Thursday, December 6, 2007

The Little Tattered Music Book

Since childhood, I have always enjoyed reading and my personal library is quite an esoteric collection of books collected over a period of years from childhood to the present.

There have always been books I have read, and then there have been the keepers – those books I dare not dispose of. Such treasures of required school reading by such literary masters as Faulkner, Welty, Steinbeck, and Hemingway are all considered a part of the keepers.

However, there’s one little green tattered book that is shelved in my collection I consider a keeper – and that’s Singing Every Day, my tattered colorful music book from elementary school days. Filled with such songs from my childhood as Polly Wolly Doodle, Home on the Range, Old MacDonald Had a Farm, Frog Went A-Courtin’, I’ve Been Working on the Railroad, My Home’s in Montana, Billy Boy, Oh! Susanna, and ‘Liza Jane, this book is full of childhood school memories of the creaky and oily pine-floored halls of Fulton Grammar School.

Our entire school had only one music teacher for all six grades and because of overcrowding in the school, the music classes were held on the stage of the school’s large auditorium.
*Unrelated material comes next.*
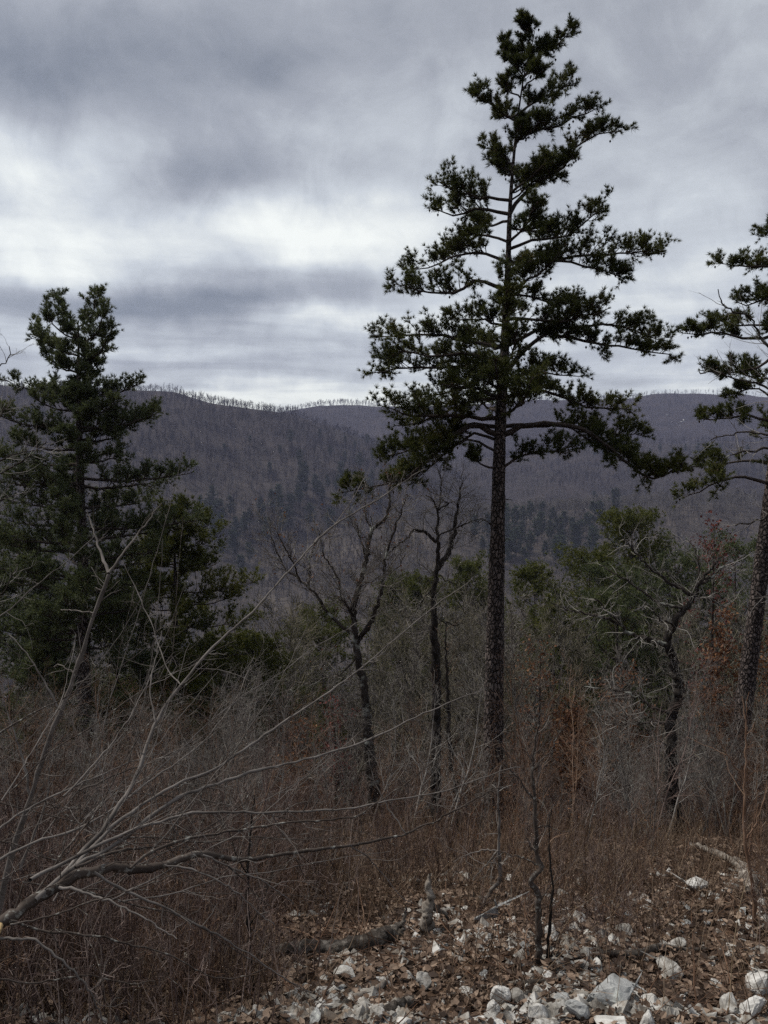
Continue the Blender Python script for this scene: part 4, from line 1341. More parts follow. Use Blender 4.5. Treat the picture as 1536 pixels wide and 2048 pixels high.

I will always remember that magical stage with its heavy maroon velvet curtains and the massive hand-painted backdrop of rich earthy colors featuring a forest scene reflecting the hills and valleys of the rural Mississippi countryside.

The students of Fulton Grammar School presented two music recitals each year using selections from the little green music book – the Christmas program and the spring operetta.

Much work went into each of those productions, especially the Christmas recital with lots of rehearsals and an army of moms busily sewing costumes for their children. During the annual Christmas recital the school’s auditorium would be packed with proud parents, relatives and friends from town and the numerous farms in the surrounding Itawamba County countryside. With flash bulbs popping. complimenting applause and laughter, the nervous schoolchildren would sing their long-rehearsed songs accompanied by the melodic sound of the school’s ancient piano. The auditorium would be toasty warm from the old steam radiators and the beaming glow from proud parents, as outside the cold December Mississippi humidity added an enchanted frostiness to the air.

Yes, that little tattered green music book is not a literary classic, but it’s definitely a keeper. The illustrated pages of this cherished little book brings back fond memories of days gone by from my Mississippi childhood at Fulton Grammar School.

Photograph of Singing Every Day (Lilla Belle Pitts etal, Ginn and Company, Boston, 1959) by Bob Franks

Note: Written for the Blog Carnival, Advent Calendar of Christmas Memories, hosted by Thomas MacEntee at Destination: Austin Family.

2 comments:

Lori Thornton said...

That book looks familiar. I'm not sure if we used it in Amory or not, but those are songs we sang in elementary school in Mrs. Oliver's music class.

Anonymous said...

The thing I remember most about that auditorium is someone was always selling those red heart-shaped Mickey or Minnie Mouse Love Pops for a quarter each, which in 1981 went pretty far. The book looks vaguely familiar. And I do rememeber the library directly behind the main front building on Little Indian Rd where the buses picked us up. I also remember the day me and my friend, Clay Brown, got paddled by the librarian, for cutting up and making too much noise while we supposed to be reading quietly. What a wonderful place it was to grow up. I wish my kids could have went there in that simple and cozy town.